Request: Starting at the top of the listing, extract every line up to and including the one with "tank radius (m)". Pictures stay out of the copy.

Data excerpt:
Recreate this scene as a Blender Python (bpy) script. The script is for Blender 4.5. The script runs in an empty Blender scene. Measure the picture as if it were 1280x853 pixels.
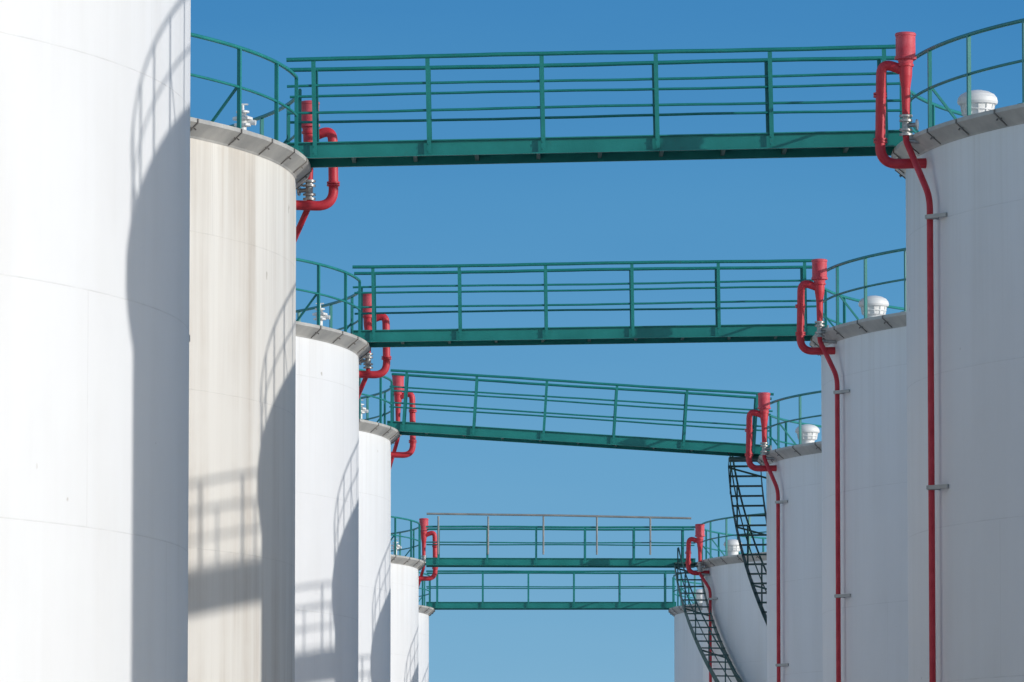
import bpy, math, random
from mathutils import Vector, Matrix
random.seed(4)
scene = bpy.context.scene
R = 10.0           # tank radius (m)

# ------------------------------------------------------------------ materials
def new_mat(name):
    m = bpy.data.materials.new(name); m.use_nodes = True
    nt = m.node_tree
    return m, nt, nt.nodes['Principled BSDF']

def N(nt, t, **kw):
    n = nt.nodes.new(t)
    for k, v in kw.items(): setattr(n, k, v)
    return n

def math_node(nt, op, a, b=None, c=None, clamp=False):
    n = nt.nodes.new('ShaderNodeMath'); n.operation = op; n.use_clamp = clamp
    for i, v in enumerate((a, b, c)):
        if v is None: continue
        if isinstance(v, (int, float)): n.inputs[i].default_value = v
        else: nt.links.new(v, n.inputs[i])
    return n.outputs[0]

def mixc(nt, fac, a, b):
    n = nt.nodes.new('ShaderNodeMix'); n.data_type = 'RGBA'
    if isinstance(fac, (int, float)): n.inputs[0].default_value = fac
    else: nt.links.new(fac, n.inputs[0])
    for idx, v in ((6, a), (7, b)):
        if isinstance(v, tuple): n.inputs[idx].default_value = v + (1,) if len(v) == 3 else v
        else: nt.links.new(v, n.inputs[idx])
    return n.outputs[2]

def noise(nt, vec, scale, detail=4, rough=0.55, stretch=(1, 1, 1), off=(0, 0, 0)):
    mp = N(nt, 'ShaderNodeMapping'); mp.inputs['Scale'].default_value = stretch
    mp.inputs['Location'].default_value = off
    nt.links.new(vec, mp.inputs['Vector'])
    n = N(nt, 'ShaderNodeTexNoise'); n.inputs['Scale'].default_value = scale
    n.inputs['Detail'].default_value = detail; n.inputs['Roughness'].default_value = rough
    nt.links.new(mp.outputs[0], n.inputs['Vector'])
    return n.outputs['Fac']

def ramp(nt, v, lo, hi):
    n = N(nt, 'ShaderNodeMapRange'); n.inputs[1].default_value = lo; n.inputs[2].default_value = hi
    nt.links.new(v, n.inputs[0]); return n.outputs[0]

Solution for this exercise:
Recreate this scene as a Blender Python (bpy) script. The script is for Blender 4.5. The script runs in an empty Blender scene. Measure the picture as if it were 1280x853 pixels.
import bpy, math, random
from mathutils import Vector, Matrix
random.seed(4)
scene = bpy.context.scene
R = 10.0           # tank radius (m)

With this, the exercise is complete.